- Aim:
Omit the pictures and print exactly the lines of the listing below, starting at the first and ending at the line containing "lip_bolt(panels[(0, 0)], .982)".

════════════════

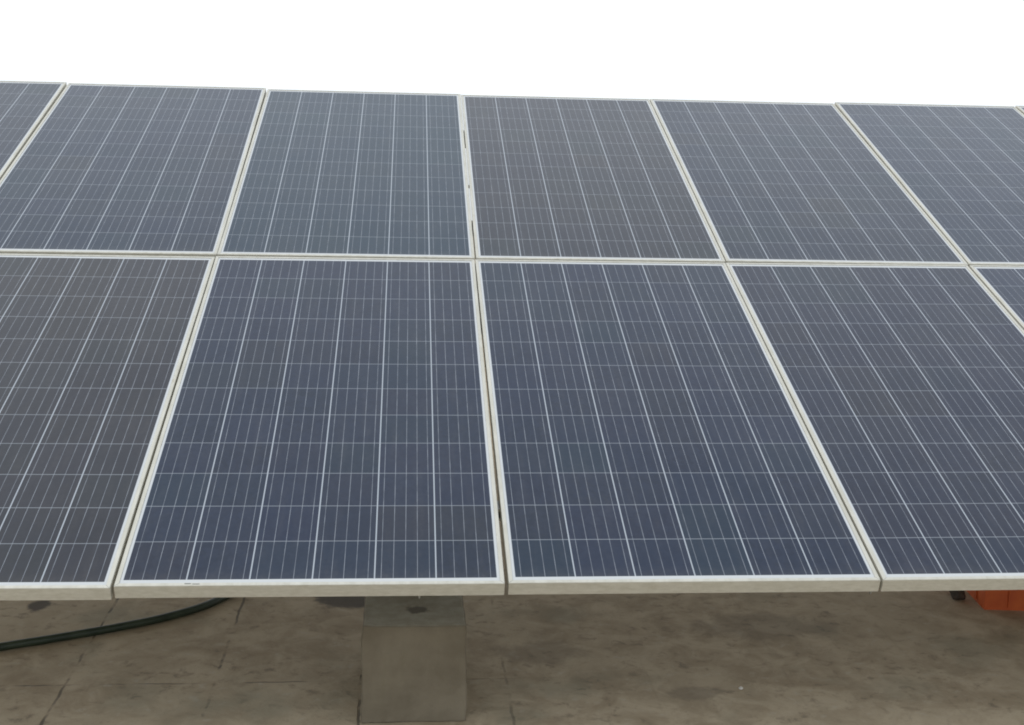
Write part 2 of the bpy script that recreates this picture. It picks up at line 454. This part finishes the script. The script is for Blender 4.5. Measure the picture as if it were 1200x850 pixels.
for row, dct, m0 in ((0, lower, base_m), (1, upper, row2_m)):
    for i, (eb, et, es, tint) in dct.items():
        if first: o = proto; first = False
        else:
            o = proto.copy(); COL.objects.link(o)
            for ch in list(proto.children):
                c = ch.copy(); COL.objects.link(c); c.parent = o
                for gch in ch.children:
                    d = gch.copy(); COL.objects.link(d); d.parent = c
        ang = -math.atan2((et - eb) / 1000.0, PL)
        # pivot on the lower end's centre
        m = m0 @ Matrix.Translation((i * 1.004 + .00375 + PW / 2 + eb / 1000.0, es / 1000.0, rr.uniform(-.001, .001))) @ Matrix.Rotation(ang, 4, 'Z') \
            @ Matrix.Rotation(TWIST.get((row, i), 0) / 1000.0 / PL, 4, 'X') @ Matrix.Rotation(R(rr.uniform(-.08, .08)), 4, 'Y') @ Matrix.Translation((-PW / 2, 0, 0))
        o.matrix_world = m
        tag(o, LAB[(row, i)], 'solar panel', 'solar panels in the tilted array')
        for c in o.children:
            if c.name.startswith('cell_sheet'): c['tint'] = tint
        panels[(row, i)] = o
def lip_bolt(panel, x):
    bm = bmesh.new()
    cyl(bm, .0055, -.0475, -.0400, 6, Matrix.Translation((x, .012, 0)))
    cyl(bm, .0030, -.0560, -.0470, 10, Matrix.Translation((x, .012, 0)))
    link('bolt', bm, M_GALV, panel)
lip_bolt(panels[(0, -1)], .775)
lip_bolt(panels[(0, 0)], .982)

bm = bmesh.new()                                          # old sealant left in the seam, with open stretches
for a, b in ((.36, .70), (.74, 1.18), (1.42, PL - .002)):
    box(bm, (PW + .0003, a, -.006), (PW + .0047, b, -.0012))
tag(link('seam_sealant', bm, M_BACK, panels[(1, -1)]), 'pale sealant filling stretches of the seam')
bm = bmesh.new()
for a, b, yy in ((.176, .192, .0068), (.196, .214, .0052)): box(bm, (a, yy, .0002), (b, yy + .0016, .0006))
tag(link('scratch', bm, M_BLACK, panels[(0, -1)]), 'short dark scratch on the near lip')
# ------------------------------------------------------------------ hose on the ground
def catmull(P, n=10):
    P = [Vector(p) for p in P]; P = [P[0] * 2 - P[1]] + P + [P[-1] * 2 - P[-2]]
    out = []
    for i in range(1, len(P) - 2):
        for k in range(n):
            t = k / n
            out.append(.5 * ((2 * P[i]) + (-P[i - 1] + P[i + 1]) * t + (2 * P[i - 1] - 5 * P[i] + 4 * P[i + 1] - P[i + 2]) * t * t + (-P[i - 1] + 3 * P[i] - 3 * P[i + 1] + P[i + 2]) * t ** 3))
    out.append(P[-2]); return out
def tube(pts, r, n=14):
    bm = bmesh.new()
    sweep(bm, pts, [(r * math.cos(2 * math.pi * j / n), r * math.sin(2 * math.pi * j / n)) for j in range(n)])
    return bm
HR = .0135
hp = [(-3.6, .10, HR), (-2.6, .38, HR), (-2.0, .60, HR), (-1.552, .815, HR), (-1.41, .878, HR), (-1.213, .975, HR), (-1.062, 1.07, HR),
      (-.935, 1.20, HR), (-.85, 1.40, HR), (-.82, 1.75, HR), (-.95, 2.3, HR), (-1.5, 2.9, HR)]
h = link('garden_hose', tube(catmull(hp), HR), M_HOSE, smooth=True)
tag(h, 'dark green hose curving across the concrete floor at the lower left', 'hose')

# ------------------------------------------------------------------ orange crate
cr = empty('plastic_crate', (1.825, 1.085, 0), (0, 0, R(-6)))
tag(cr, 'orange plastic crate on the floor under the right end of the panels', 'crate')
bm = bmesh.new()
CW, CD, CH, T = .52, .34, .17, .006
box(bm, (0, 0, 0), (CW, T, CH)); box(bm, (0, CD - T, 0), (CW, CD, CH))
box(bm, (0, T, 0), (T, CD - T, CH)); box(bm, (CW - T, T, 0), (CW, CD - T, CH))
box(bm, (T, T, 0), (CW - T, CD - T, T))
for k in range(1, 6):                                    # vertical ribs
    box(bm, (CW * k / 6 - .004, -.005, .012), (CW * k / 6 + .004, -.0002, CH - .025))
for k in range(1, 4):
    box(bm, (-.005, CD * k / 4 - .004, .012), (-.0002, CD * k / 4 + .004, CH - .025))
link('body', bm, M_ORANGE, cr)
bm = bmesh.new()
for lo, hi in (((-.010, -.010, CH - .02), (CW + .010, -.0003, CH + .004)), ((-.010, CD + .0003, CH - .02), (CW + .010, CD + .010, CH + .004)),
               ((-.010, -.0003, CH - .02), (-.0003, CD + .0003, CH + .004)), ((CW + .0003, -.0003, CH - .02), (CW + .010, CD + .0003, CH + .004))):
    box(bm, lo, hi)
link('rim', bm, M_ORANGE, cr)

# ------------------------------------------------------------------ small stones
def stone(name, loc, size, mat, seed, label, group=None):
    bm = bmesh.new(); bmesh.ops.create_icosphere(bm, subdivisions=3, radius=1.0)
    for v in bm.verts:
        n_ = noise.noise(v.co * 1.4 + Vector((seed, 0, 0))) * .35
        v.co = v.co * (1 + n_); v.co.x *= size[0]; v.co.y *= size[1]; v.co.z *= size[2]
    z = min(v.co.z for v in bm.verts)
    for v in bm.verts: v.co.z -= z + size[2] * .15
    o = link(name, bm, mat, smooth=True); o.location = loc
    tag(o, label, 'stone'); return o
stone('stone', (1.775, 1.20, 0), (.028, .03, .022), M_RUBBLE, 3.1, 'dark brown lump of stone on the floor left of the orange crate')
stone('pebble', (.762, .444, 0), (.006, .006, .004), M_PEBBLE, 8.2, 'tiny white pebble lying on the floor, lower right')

════════════════

- Solution:
Write part 2 of the bpy script that recreates this picture. It picks up at line 454. This part finishes the script. The script is for Blender 4.5. Measure the picture as if it were 1200x850 pixels.
for row, dct, m0 in ((0, lower, base_m), (1, upper, row2_m)):
    for i, (eb, et, es, tint) in dct.items():
        if first: o = proto; first = False
        else:
            o = proto.copy(); COL.objects.link(o)
            for ch in list(proto.children):
                c = ch.copy(); COL.objects.link(c); c.parent = o
                for gch in ch.children:
                    d = gch.copy(); COL.objects.link(d); d.parent = c
        ang = -math.atan2((et - eb) / 1000.0, PL)
        # pivot on the lower end's centre
        m = m0 @ Matrix.Translation((i * 1.004 + .00375 + PW / 2 + eb / 1000.0, es / 1000.0, rr.uniform(-.001, .001))) @ Matrix.Rotation(ang, 4, 'Z') \
            @ Matrix.Rotation(TWIST.get((row, i), 0) / 1000.0 / PL, 4, 'X') @ Matrix.Rotation(R(rr.uniform(-.08, .08)), 4, 'Y') @ Matrix.Translation((-PW / 2, 0, 0))
        o.matrix_world = m
        tag(o, LAB[(row, i)], 'solar panel', 'solar panels in the tilted array')
        for c in o.children:
            if c.name.startswith('cell_sheet'): c['tint'] = tint
        panels[(row, i)] = o
def lip_bolt(panel, x):
    bm = bmesh.new()
    cyl(bm, .0055, -.0475, -.0400, 6, Matrix.Translation((x, .012, 0)))
    cyl(bm, .0030, -.0560, -.0470, 10, Matrix.Translation((x, .012, 0)))
    link('bolt', bm, M_GALV, panel)
lip_bolt(panels[(0, -1)], .775)
lip_bolt(panels[(0, 0)], .982)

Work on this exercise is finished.